As we race towards an autonomous driving future, regulators are looking for ways to keep up with the latest technological advancements- while maintaining control over safety.

The Self Driving Coalition for Safer Streets is reacting to current federal safety standards. The coalition includes automakers and technology companies. They’re urging regulators to update safety regs that require a human operator.  In March, a review of current Federal Motor Vehicle Safety Standards found that they “do not explicitly address automated vehicle technology and often assume the presence of a human driver”. 

The U.S. Department of Transportation issued its latest policy for automated vehicles in September. It includes a safety checklist for developing the technology. The Self Driving Coalition says they support one set of rules for the entire country, and hope federal regulators will discourage state and local governments from setting their own rules. The coalition is also calling on Congress to help get self-driving technology on the road faster. The DOT says they plan to update their self-driving policy every year.
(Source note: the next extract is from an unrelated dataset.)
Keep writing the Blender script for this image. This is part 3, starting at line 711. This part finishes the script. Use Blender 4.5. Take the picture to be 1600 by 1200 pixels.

If and when autonomous cars arrive, one can only wonder how long owners will keep them on the roads. If recent reports are any indication---it might extend beyond what some people think as consumers are holding onto their vehicles longer than ever.

New research from IHS Markit, a provider of business information and analysis for the global automotive industry, shows the average age of cars and light trucks in the U.S. is now 11.6 years-that’s up from 11.5 last year…and a new record. IHS Markit says the main reason is improved quality in today’s automobiles, but longer car loans are also a factor.  Another overlapping impact-- this trend could be good news for automotive repair businesses.

That’s the long and the short of it for this week’s Motor News.